Don't try to implement your own authentication infrastructure. Chances you'll get a secure implementation are minimal and now you'll have to maintain all that code also.
Better use a authorization server from a reputable origin, like Thinktecture IdentityServer or Azure Active Directory and use standard libraries and protocols.
Some problems I see with your proposal:
if you do not sign the access token, what prevents me from changing
the claims inside?
if you need the user's password to validate the refresh token, you must store it in a way that you can retrieve it in clear text.

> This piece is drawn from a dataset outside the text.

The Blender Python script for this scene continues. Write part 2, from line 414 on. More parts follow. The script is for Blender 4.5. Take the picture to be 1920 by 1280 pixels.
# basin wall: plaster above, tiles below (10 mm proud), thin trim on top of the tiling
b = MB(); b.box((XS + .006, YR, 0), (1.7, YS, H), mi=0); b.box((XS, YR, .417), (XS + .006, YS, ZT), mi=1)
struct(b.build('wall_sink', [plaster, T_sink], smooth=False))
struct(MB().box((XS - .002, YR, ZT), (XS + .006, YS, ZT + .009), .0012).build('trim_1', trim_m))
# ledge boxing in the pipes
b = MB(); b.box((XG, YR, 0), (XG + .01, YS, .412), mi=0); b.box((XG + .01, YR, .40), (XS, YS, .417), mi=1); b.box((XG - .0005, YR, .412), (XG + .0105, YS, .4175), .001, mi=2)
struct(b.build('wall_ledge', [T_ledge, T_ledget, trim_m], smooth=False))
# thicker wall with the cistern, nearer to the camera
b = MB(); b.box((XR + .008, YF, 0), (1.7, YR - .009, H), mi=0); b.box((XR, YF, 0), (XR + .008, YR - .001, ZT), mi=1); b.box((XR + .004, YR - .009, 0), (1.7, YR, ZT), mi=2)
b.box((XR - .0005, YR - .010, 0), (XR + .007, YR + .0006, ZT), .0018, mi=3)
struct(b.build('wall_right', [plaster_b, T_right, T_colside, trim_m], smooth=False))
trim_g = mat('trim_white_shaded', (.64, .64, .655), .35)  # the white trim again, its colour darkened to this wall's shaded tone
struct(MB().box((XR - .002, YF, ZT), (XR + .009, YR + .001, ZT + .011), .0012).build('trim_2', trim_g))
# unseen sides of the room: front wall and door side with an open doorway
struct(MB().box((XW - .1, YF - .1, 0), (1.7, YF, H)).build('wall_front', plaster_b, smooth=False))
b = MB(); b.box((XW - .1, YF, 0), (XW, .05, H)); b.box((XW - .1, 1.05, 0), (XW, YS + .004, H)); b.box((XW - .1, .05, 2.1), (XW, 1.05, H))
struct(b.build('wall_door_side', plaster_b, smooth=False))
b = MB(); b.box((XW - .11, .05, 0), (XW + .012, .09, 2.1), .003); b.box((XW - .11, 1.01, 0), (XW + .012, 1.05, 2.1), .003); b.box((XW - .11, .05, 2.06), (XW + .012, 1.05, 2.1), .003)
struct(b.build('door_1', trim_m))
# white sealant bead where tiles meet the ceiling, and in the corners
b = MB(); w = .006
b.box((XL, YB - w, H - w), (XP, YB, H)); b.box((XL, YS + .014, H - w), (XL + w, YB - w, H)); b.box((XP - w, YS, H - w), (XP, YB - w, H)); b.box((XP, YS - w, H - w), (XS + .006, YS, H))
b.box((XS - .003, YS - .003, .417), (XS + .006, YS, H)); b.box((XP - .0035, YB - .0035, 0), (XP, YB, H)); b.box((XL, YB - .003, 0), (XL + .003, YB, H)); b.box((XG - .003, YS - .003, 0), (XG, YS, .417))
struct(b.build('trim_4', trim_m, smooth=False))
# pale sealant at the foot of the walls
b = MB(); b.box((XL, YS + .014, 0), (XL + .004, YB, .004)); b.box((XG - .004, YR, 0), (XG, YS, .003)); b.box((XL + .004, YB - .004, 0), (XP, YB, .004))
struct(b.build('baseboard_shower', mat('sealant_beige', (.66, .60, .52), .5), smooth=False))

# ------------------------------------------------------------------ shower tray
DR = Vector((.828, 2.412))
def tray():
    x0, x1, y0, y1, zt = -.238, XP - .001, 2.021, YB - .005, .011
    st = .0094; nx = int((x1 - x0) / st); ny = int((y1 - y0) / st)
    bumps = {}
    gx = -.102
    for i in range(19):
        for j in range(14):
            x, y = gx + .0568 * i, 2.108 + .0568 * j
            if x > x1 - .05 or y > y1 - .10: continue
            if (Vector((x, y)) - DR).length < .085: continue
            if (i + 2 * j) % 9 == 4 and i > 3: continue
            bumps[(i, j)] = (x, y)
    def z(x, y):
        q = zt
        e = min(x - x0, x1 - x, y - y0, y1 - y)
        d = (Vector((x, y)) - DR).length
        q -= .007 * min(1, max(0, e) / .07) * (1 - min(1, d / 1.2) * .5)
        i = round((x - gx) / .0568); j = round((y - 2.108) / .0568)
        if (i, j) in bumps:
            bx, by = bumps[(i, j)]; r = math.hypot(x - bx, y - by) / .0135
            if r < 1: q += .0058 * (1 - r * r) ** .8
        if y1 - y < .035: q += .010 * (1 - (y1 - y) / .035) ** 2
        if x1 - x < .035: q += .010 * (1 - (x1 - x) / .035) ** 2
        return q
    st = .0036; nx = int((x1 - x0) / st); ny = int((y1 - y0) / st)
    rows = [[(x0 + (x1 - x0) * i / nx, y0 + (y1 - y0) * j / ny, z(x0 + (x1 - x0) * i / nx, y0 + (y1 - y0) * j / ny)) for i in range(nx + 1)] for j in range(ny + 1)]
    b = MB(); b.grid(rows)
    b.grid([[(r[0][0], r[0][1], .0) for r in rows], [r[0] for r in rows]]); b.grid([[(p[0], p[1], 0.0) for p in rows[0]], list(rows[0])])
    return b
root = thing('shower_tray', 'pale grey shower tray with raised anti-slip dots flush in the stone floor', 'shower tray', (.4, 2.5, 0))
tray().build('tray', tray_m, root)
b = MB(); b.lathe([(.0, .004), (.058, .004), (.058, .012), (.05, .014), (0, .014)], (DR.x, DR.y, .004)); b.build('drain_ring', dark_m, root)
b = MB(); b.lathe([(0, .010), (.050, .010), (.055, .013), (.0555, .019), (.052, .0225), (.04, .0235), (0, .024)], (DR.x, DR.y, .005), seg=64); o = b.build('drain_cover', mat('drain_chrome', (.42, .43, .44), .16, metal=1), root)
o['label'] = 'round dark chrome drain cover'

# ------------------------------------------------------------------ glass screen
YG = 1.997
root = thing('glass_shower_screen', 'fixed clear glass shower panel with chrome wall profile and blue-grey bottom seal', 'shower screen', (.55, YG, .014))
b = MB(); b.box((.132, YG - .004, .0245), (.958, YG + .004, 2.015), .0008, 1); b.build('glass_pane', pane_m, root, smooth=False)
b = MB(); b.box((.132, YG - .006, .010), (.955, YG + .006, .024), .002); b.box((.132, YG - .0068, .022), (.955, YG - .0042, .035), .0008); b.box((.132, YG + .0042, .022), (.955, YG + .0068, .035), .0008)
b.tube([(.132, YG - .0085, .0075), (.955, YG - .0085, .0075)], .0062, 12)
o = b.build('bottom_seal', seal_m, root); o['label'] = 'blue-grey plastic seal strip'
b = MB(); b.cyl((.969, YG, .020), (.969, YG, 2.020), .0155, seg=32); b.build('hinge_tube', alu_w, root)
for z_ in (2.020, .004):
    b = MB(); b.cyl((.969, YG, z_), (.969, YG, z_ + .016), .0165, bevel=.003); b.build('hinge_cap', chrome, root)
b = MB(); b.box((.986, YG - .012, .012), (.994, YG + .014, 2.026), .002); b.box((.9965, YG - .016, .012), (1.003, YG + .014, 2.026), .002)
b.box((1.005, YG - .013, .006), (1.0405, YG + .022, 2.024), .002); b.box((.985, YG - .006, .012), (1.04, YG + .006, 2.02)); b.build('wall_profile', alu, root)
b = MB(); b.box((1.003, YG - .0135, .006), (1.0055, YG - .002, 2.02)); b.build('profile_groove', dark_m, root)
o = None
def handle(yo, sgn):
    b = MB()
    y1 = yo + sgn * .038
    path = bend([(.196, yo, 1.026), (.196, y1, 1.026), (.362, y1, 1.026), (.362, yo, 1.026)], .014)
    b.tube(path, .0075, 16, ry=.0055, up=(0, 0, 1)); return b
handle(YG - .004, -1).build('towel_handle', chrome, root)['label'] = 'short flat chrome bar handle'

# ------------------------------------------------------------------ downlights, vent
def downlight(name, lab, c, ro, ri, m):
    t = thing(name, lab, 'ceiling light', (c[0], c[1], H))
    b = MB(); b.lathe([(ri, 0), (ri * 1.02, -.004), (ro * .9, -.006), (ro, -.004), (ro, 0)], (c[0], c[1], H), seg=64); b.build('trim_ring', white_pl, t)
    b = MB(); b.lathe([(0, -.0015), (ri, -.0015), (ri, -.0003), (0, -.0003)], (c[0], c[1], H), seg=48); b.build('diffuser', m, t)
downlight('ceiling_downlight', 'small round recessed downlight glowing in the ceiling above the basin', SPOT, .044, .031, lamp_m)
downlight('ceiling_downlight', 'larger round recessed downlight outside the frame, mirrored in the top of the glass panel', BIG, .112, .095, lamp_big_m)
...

Passwords should only be stored as a salted hash preventing you from getting to the clear text.

Custom (Non-OAuth) Refresh Token Implementation

I'm working on an application that uses a token-based authentication system, where the user provides their username / password and receives a token in return (the token gets saved to the database as well). Then subsequent requests will include this token as a custom header and we can use this to identify the user. This all works fine.

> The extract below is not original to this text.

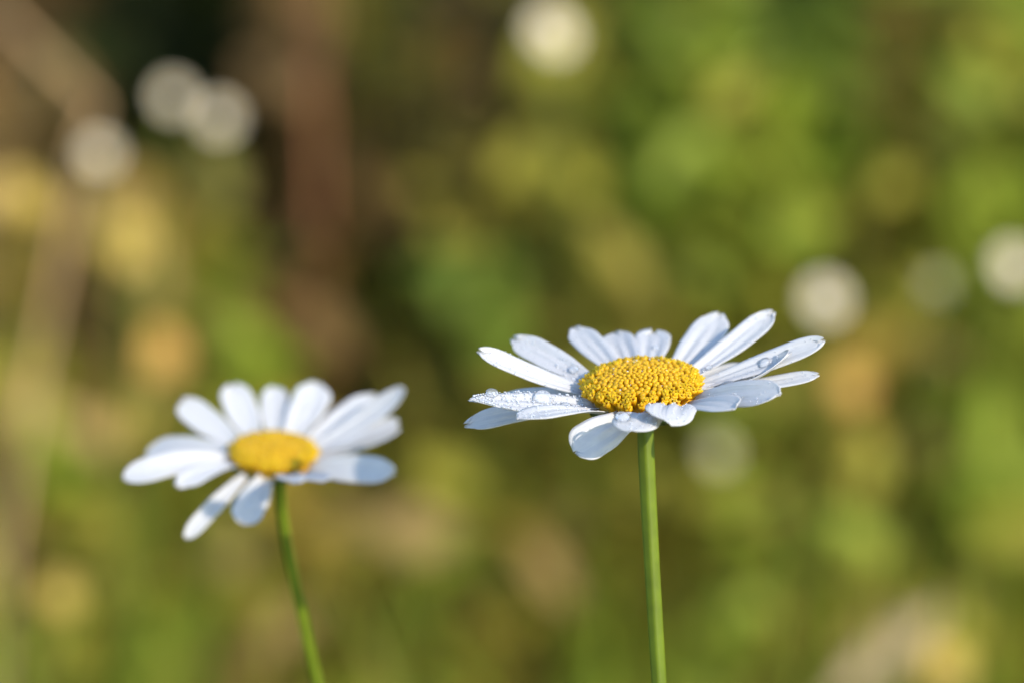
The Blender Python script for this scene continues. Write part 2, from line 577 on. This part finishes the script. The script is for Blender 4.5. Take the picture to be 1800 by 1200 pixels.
drops = [('p9', (1345, 636), 0.85, 'dew drop near the upturned tip of a right-hand petal of the sharp daisy'),
         ('p9', (1278, 684), 1.15, 'large flat dew drop close to the yellow centre on the right of the sharp daisy'),
         ('p7', (1248, 648), 0.50, 'small glinting dew drop at the base of the upright right petal of the sharp daisy'),
         ('p15', (862, 693), 0.85, 'dew drop near the pointed tip of the frosted left petal'),
         ('p15', (955, 702), 1.20, 'broad low dew drop on the middle of the frosted left petal'),
         ('p15', (995, 716), 0.80, 'dew drop on the frosted left petal, nearest the yellow centre'),
         ('p13', (1092, 738), 1.05, 'clear dew drop on the front petal just below the yellow centre'),
         ('p2b', (1012, 652), 0.70, 'dew drop on the short back left petal next to the yellow centre'),
         ('p5', (1152, 614), 0.55, 'dew drop on the back petal right behind the top of the centre')]
for key, (x, y), r, lab in drops:
    rows = PETALS[key]
    best = None
    for i in range(1, 29):
        for j in range(1, 14):
            a, b = project(rows[i][j])
            e = (a - x) ** 2 + (b - y) ** 2
            if best is None or e < best[0]:
                best = (e, i, j)
    p, nr = surf(rows, best[1], best[2])
    nr = up_n(nr)
    m_ = MB()
    bead(m_, p + nr * 0.00014, nr, r * .001, .62, 24, 12)
    tag(m_.build('dew_drop', M['dew'], origin=p), lab, 'dew drop', 'large dew drops on the sharp daisy')

# ------------------------------------------------------------------ background flowers
def stalk_to(root, top, mat, r, foot, bend=0.015, name='stem', seg=6):
    rng = random.Random(int(top.x * 1e5))
    b = Vector((rng.uniform(-bend, bend), rng.uniform(-bend, bend), 0))
    pts = []
    for i in range(9):
        t = i / 8
        pts.append(foot.lerp(top, t) + b * (4 * t * (1 - t)))
    mb = MB(); mb.tube(pts, [r * (1.25 - .35 * i / 8) for i in range(9)], seg)
    return mb.build(name, mat, root)

def petal_ring(root, C, n, rin, rout, cnt, w, mat, droop=0.1, name='petals', layers=1):
    ex = n.cross(Vector((0.1, 0.97, 0.2))).normalized()
    ey = n.cross(ex)
    mb = MB()
    rng = random.Random(int(C.x * 1e5) + 3)
    for q in range(layers):
        for i in range(cnt):
            a = 2 * math.pi * (i + .5 * q) / cnt + rng.uniform(-.1, .1)
            d = ex * math.cos(a) + ey * math.sin(a)
            s = ey * math.cos(a) - ex * math.sin(a)
            lift = rng.uniform(-.12, .12) - droop + .25 * q
            rows = []
            for t in (0, .25, .55, .8, .95, 1):
                ww = w * (0.45 + .55 * math.sin(min(1, t / .6) * math.pi / 2)) * (1 if t < .8 else (.8 if t < 1 else .35))
                r = rin + (rout - rin) * t
                p = C + d * r + n * ((rout - rin) * lift * t + .0004 * q)
                rows.append([p - s * ww, p + n * (-.12 * ww), p + s * ww])
            mb.grid(rows)
    o = mb.build(name, mat, root, origin=C)
    sm = o.modifiers.new('thickness', 'SOLIDIFY'); sm.thickness = 0.0003
    return o

def dome(root, C, n, r, h, mat, name):
    ex = n.cross(Vector((0.1, 0.97, 0.2))).normalized()
    ey = n.cross(ex)
    mb = MB()
    rows = []
    for i in range(7):
        a = math.pi / 2 * i / 6
        rr = max(r * math.cos(a), r * .02)
        rows.append([C + n * (h * math.sin(a)) + (ex * math.cos(2 * math.pi * k / 14) + ey * math.sin(2 * math.pi * k / 14)) * (rr * (1 + .06 * ((k + i) % 2))) for k in range(14)])
    mb.grid(rows, True)
    return mb.build(name, mat, root, origin=C)

def small_flower(px, py, depth, size_px, mat, label, cat, group, name, cnt=22, disc=True, face=0.5, wide=1.7):
    C = at(px, py, depth)
    foot = Vector((C.x + random.uniform(-.03, .03), C.y + random.uniform(0, .05), 0)); foot.z = gz(foot.x, foot.y) - .003
    root = empty(name, foot)
    tag(root, label, cat, group)
    v = (CAM - C).normalized()
    n = (Vector((0, 0, 1)) * (1 - face) + v * face + Vector((random.uniform(.2, .5), 0, 0))).normalized()
    r = size_px / 2 * px_size(depth)
    stalk_to(root, C - n * r * .3, M['mid_green'], .0009, foot)
    petal_ring(root, C, n, r * .28, r, cnt, r * (2.4 / cnt) * wide, mat, layers=2)
    dome(root, C - n * r * .1, n, r * .42, r * .35, M['yellow'], 'disc')
    dome(root, C - n * r * .08, -n, r * .40, r * .3, M['bract'], 'involucre')
    return root

WG = 'small white flowers out of focus behind the daisies'
for (x, y, D, s, m, face, lab) in [
    (968, 60, 1.25, 80, 'bgpetal', .55, 'out-of-focus white flower at the top edge, right of the middle'),
    (303, 172, 1.26, 48, 'bgpetal', .8, 'out-of-focus white flower in the dark upper left, the higher of a touching pair'),
    (384, 208, 1.26, 52, 'bgpetal', .8, 'out-of-focus white flower in the dark upper left, right one of a touching pair'),
    (175, 272, 1.24, 50, 'bgpetal', .6, 'dull pinkish white blurred flower below left of the touching pair'),
    (1450, 527, 1.18, 66, 'bgpetal', .7, 'large bright blurred white flower just above the right petals of the sharp daisy'),
    (1647, 500, 1.2, 40, 'greypetal', .9, 'faint greenish white blurred flower between two bright ones at the right'),
    (1780, 468, 1.18, 64, 'bgpetal', .7, 'bright blurred white flower cut by the right edge'),
    (1262, 796, 1.24, 46, 'greypetal', .85, 'faint pale blurred flower right of the stem of the sharp daisy')]:
    small_flower(x, y, D, s, M[m], lab, 'white flower', WG, 'white_flower', face=face)
YG = 'small yellow flowers out of focus behind the daisies'
for (x, y, D, s, m, lab) in [
    (40, 345, 1.3, 80, 'yellow', 'blurred dull yellow flower at the left edge, below the tan stalk top'),
    (222, 425, 1.3, 100, 'yellow', 'blurred pale yellow flower, highest of the column above the left daisy'),
    (282, 620, 1.28, 88, 'orange', 'blurred orange flower just above the left daisy'),
    (235, 740, 1.3, 84, 'yellow', 'blurred yellow flower touching the upper left petals of the left daisy'),
    (103, 1045, 1.24, 66, 'yellow', 'blurred golden flower low at the left below the left daisy'),
    (1495, 678, 1.3, 72, 'orange', 'blurred tan orange flower right of the petals of the sharp daisy'),
    (1662, 1168, 1.22, 84, 'yellow', 'blurred yellow flower at the bottom right beside the pale dry leaf')]:
    small_flower(x, y, D, s, M[m], lab, 'yellow flower', YG, 'yellow_flower', cnt=9, face=.75, wide=1.0)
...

Right now if the user doesn't login for 3 days, we expire the token. I was reading a little about refresh tokens in OAuth and I was wondering if I could somehow implement something similar. i.e. when providing the auth token, I also provide a refresh token which can be used later to request a new auth token. In terms of security though, it seems quite similar to just never expiring the user's auth token in the first place. Should I be sending additional information with the refresh token to validate the user?
In OAuth2, the resource server and authorization server are often not the same.
The refresh token is sent back to the client when the access token is issued and when the token is refreshed. The client needs to authenticate itself (using client id and client secret) to use the refresh token. The resource server never sees the refresh token.
Also, access tokens are not stored at the server side as they have a limited lifetime. Refresh tokens are stored and can therefore be revoked.